Da qualche giorno sto rileggendo “Possessione” di Antonia S. Byatt. Si tratta di un romanzo che ho molto amato e che, riletto a distanza di alcuni anni, ha guadagnato ancora molto ai miei occhi. Insomma, lo candido senz’altro a classico.
Ho cominciato a rileggerlo per via della storia di Melusina e delle leggende bretoni, ma mi sono poi soffermata con particolare attenzione sulle pagine in cui viene riportata la corrispondenza tra Christabel LaMotte e Randolph Ash. Anni fa quelle pagine erano cadute come un turbamento, una consapevolezza nascosta che negavo perché legata ad esperienze ancora molto recenti e che non amavo rievocare: l’innamoramento che nasce dalla condivisione dei gusti letterari, talvolta dalla condivisione degli stessi testi. La menzogna è trasparente da subito, e tuttavia gli attori sinceramente non se ne accorgono. Confondono il fine, ancorché non dichiarato, coi mezzi; credono di parlare di Dante, ma parlano d’amore.
La Byatt ricostruisce l’innamoramento epistolare con talento superbo e aggraziato. Le parole diventano promesse di baci o li sostituiscono.
Nel romanzo di Byatt la tensione progressiva verso il Contatto, verso l’Incontro viaggia attraverso alcuni mesi. Di fatto, infine, la protagonista sceglie di credere che l’interferenza dell’amica e il furto delle lettere costituiscano la ragione principale della propria rinuncia finale all’isolamento. Sceglie di credere, e di far credere, che sia naturale la ripicca nei confronti dell’amica, che sia indispensabile un colloquio di scuse con il suo corrispondente.
Scusarsi di cosa, poi? Di essersi fatta sottrarre lettere e poesie della cui esistenza nulla sapeva? Ma tutti noi cerchiamo istintivamente l’Alibi Migliore (che bellezza usare le lettere maiuscole come appunto avviene in tutta questa letteratura vittoriana…), quello che ci fa fare miglior figura, quello che meno ci espone alla critica, alla derisione, alla condanna…

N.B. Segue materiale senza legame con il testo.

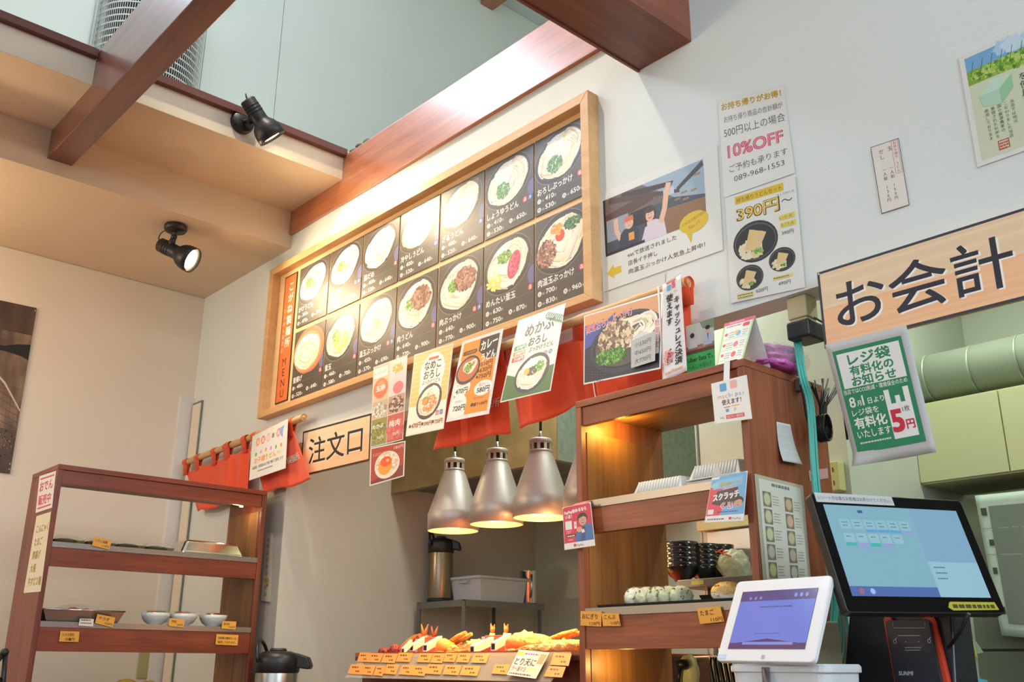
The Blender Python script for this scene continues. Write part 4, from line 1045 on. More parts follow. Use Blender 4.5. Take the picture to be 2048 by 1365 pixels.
# ---- food packs and bowls on the left shelf
ZT1, ZT2 = 1.722, 1.441
clear = mat('clear_plastic', C(226, 232, 220), .1, spec=.9, alpha=.22, bump=0.6, bscale=60)
darkfood = mat('dark_simmered_food', C(52, 44, 22), .5, bump=.6, bscale=80, var=.4, vscale=30)
def pack(y0, y1, lb):
    x0, x1 = -3.93, -3.815
    t = thing('food_pack', lb, 'food pack', ((x0 + x1) / 2, (y0 + y1) / 2, ZT1), group='clear packs of simmered fish on the upper left shelf')
    obj('food', MB().ico(((x0 + x1) / 2, (y0 + y1) / 2, ZT1 + .012), (.045, (y1 - y0) / 2 - .012, .012), 3, lambda p: 1 + .12 * noise.noise(p * 4 + Vector((y0 * 9, 0, 0)))), darkfood, t)
    mb = MB()
    P = lambda f, z: [((x0 + x1) / 2 + sx * (.0575 * f), (y0 + y1) / 2 + sy * ((y1 - y0) / 2 * f), z) for sx, sy in ((-1, -1), (1, -1), (1, 1), (-1, 1))]
    mb.hexa(P(.86, ZT1 + .0005), P(1.0, ZT1 + .014))
    o = obj('pack_tray', mb, mat('clear_tray', C(110, 104, 60), .15, alpha=.6), t, bevel=.002)
    mb = MB().grid(lambda a, b: Vector((x0 + (x1 - x0) * a, y0 + (y1 - y0) * b, ZT1 + .0145 + .017 * min(1, 5 * min(a, 1 - a, b, 1 - b)) + .003 * noise.noise(Vector((a * 7, b * 9, y0 * 7))))), 14, 14)
    obj('pack_lid', mb, clear, t)
n = 4; ys0 = 1.19
for k in range(4): pack(ys0 + .117 * k, ys0 + .117 * k + .112, 'clear lidded pack of dark simmered fish, %s of the four on the upper board' % ('leftmost', 'second', 'third', 'rightmost')[k])
# inverted steel food lid / container
t = thing('steel_food_pan', 'shiny steel pan turned upside down on the upper board of the left shelf', 'pan', (-3.9, 1.83, ZT1))
P = lambda hx, hy, z: [(-3.905 + sx * hx, 1.825 + sy * hy, z) for sx, sy in ((-1, -1), (1, -1), (1, 1), (-1, 1))]
chrome = mat('mirror_steel', C(205, 205, 200), .14, 1.0)
mb = MB().hexa(P(.078, .142, ZT1 + .0005), P(.060, .115, ZT1 + .058))
obj('pan_body', mb, chrome, t, bevel=.012, seg=4)
obj('pan_rim', MB().hexa(P(.084, .15, ZT1 + .0003), P(.084, .15, ZT1 + .003)), chrome, t)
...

Del resto anche il protagonista accoglie questa motivazione come perfettamente logica. Si noti che, ancor prima della sottrazione delle lettere, Christabel lascia intendere una certa inclinazione a lasciar cadere la relazione epistolare, ormai consapevole di quanto sta avvenendo in lei; ed anche in lui. Avverte tutto l’ascendente che ha guadagnato, non dubita dell’interesse di Randolph Ash nei suoi confronti, e neppure più della natura di tale interesse, in fondo. La natura, appunto, nutrita di letteratura…quale mostro divoratore può diventare, quale labirinto di specchi.
La buona decenza, la morale vittoriana, il decoro e il controllo non sono motivazioni sufficienti: Christabel LaMotte e Randolph Ash sono individui di forte intelletto, indipendenti, onesti; non è certo una predica di un vicario a indurli all’Inganno, di se stessi in primo luogo.
Sono giunta alla conclusione che siano la rinuncia – anche solo parziale, anche solo momentanea – a se stessi, la perdita imprevista del controllo a rendere urgente, inevitabile, la manciata di polvere negli occhi, il getto d’inchiostro della piovra che oscura temporaneamente l’acqua: per alcuni questo gesto prende la forma della poesia e del romanzo. Si tratta, al contempo, di una via di conoscenza aperta all’altro e di una tattica di disorientamento, più o meno abile.
Costa molto cedere quel poco che si è , eppure piace, io credo, l’idea di avere molto da dare.
In ogni caso, il romanzo è strepitoso. Per me, poi, che indulgo continuamente in storia bretone, sfumature di verde e rumori d’acqua, è un’autentica festa, sì.